We’ve got the rule about not swearing oaths, too. It seems a piece of legalism, a rule with no identifiable purpose. Why does it matter if we swear an oath rather than simply being held to our word? Why does the Christ who didn’t care about doing work on the Sabbath as long as it was beneficial to humanity care about such an obscure thing as swearing an oath? I think there’s something in this rule about our relationship with other people, just as we found in the other rules. If you are someone who is always truthful with others, then what need is there for an oath? And if you swear an oath, what does that tell other people about your attitude to truthfulness in your relationships with them when you don’t swear an oath? Someone who is trusted, who respects the people around them needs no oath to hold them to their word. And someone who does need that oath is one who holds little respect for other people.

And so we come to the first rule – about murder, and anger. This is obviously about our relationship with others; it can be about nothing else. Interestingly, however, emphasis is placed on both parties here – the one who is angry, and the one who has caused anger. Christ draws a parallel between anger and murder, and tells those who are angry with others that they are, just as a murderer would be, liable to judgement. I am sure we are supposed to call to mind Christ’s later famous warning to ‘judge not lest we are judged’. But Christ also tells those who have caused anger in others that it is their responsibility to ‘come to terms quickly with their accuser’. Responsibility lies with both accused – to forgive – and accuser – to seek forgiveness. People must be seen for who they are, and not for how they have wronged us.

I think the key line for Christ’s sermon – and my sermon too – is found here in this section. It’s one of the most extreme pieces. Christ says, if you say to your brother or sister, “you fool”, you will be liable to the hell of fire. 

It’s harsh. It’s shocking. I have lost count of the number of times I have dismissed people (mainly politicians, if I am honest) as idiots or fools.

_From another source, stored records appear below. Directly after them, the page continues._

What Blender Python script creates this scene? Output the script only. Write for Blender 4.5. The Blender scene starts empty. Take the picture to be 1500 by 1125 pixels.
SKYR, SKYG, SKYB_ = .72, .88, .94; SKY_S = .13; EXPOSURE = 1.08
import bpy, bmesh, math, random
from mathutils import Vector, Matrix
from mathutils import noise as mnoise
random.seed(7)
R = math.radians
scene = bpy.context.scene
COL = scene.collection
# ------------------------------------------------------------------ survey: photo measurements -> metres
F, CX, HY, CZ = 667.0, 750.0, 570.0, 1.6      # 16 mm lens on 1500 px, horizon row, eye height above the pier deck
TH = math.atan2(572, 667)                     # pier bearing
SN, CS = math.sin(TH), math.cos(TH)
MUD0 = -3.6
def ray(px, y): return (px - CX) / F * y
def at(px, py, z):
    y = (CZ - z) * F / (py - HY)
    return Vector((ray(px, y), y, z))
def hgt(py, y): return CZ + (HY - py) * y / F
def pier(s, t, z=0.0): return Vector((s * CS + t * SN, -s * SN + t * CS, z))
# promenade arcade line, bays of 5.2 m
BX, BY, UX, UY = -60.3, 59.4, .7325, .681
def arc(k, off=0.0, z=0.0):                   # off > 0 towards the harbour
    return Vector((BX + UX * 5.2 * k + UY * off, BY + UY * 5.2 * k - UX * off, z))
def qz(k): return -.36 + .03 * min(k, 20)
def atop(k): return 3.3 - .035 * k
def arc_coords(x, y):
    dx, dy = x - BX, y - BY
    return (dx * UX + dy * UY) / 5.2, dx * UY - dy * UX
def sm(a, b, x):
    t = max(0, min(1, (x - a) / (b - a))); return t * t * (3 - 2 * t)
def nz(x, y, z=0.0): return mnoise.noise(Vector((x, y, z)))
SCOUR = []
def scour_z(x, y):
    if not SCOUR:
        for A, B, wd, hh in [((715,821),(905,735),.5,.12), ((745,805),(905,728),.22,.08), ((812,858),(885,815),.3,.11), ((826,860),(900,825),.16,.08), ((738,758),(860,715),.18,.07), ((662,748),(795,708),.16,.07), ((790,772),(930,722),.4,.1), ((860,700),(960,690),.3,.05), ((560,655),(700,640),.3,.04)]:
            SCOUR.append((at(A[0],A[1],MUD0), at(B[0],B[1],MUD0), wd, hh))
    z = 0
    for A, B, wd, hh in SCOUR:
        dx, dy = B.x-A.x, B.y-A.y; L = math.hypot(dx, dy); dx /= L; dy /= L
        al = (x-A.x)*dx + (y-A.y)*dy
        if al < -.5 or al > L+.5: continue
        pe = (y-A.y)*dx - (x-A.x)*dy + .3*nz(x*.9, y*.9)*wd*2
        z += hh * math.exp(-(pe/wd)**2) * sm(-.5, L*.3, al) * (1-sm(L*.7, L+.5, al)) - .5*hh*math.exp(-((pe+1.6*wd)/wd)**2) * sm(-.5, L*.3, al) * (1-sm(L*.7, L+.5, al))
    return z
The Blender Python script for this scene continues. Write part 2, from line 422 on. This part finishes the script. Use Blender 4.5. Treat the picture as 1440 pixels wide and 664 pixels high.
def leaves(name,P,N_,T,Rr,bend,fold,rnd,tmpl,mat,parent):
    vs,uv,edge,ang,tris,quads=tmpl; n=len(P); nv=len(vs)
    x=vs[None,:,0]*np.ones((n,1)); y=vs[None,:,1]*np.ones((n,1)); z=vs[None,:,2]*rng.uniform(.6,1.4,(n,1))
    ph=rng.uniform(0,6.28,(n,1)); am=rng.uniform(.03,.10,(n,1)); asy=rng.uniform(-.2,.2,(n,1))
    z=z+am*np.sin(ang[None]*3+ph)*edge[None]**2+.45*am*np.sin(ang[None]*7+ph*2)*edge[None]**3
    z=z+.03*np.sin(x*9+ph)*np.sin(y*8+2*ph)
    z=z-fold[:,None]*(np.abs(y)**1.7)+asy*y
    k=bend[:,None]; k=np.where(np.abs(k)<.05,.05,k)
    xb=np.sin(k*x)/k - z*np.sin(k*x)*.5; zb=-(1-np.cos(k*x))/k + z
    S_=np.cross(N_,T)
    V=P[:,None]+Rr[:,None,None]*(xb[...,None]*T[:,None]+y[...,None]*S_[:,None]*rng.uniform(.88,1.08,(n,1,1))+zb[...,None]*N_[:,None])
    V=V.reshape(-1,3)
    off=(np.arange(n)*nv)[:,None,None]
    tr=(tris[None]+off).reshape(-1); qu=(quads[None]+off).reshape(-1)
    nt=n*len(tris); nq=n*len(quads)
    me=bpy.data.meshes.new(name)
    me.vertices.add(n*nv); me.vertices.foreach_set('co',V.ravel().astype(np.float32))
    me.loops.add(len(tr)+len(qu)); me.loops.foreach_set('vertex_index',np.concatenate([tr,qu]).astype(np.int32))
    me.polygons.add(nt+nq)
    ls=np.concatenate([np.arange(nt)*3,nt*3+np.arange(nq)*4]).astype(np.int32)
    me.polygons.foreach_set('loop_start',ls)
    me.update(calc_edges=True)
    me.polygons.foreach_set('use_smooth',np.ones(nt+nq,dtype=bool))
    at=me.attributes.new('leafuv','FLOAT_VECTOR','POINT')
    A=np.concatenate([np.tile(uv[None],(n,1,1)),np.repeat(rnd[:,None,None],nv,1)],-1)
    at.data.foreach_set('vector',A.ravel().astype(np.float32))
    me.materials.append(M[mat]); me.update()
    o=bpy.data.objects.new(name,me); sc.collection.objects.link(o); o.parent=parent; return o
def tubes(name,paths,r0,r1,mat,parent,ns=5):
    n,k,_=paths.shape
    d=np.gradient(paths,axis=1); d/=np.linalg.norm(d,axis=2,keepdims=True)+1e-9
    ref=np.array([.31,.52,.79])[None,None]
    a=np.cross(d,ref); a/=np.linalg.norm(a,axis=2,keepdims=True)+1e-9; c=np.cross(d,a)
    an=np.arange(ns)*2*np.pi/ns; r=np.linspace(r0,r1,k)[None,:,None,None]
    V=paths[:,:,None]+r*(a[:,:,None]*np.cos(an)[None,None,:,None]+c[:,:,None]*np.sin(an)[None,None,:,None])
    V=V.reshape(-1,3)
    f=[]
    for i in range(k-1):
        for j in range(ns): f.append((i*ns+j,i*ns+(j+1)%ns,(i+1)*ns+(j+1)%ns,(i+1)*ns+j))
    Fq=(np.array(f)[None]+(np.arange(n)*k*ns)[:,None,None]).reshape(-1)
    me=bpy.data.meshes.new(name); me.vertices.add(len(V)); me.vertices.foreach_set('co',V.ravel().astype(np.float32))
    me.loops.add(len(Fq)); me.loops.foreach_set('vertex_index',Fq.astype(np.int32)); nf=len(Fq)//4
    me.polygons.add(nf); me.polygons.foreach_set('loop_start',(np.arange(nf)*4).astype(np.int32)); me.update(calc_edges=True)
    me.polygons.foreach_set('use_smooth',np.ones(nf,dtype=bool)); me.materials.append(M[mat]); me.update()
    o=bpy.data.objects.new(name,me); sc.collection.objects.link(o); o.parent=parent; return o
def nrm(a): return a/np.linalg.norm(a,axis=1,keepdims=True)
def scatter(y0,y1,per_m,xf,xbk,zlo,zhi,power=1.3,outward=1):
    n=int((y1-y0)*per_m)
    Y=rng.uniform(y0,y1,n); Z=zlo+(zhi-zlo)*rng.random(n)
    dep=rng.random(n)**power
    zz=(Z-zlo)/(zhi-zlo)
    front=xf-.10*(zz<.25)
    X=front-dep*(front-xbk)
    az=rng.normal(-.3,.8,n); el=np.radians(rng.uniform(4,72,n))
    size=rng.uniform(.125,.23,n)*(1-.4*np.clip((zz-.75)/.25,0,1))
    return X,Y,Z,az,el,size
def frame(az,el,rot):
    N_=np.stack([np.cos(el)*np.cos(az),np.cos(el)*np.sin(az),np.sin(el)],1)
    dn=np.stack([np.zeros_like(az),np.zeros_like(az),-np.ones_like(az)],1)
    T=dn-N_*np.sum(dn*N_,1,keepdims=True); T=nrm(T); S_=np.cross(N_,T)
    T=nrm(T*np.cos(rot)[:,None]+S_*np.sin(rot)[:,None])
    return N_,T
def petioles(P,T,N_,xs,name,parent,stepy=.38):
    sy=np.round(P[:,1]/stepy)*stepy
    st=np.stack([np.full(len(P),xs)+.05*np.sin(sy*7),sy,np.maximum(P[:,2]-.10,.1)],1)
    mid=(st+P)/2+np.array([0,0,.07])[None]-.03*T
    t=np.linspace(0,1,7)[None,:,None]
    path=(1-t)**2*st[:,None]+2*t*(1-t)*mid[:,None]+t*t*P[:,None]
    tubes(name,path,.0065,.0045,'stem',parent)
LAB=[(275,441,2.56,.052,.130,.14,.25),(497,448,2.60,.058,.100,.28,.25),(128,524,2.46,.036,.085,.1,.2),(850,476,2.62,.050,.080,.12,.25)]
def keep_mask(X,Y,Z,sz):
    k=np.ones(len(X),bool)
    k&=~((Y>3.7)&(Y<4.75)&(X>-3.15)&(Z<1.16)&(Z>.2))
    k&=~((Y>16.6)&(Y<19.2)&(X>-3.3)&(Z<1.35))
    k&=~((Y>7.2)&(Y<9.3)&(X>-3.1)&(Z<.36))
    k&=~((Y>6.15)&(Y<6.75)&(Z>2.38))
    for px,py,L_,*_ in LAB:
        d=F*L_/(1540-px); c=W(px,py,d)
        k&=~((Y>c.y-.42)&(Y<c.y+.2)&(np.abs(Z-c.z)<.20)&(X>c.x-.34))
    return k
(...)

Not just in my life, but in the past week. The current political climate almost demands it.

But here is the crux. I have dismissed them. In calling them fools and idiots (and worse, I must be honest), I have written them off. I have not recognised them as people, as children of God, as my brothers and sisters in the family of humankind, but as people I can ignore and turn my back upon. And when I do that to my family – for we are all family – I surely do endanger my soul. When I do that to my fellow humankind, I lose some of my own humanity.

When I write someone off as a fool, or an idiot, as someone whom I can ignore; when I dismiss people as Brexitiers or Remoaners, as the liberal elite or as the ignorant masses, when I can turn my back on a whole section of humanity because they are the wrong class, or they are drug-addicts, or refugees, or Muslims, I make people into labels and I lose my human-compassion for them. I do make myself liable to the figurative fires of hell, and I go against the very nature of Christ.

So, whilst I believe in a liberal Christianity, and am wary of fundamentalism and extremism, I must recognise that here, in his sermon, Christ shows us that there is at least one thing that he did hold extreme beliefs about – the intrinsic value of each and every one of us, as individuals crafted and loved by a creator. And I must ensure – for the sake of my own humanity – that I do not write off any of my brothers and sisters in creation. For I know that Christ has not, would not, and will not ever write me, or any of us off. Now, that’s an extremism I can get into.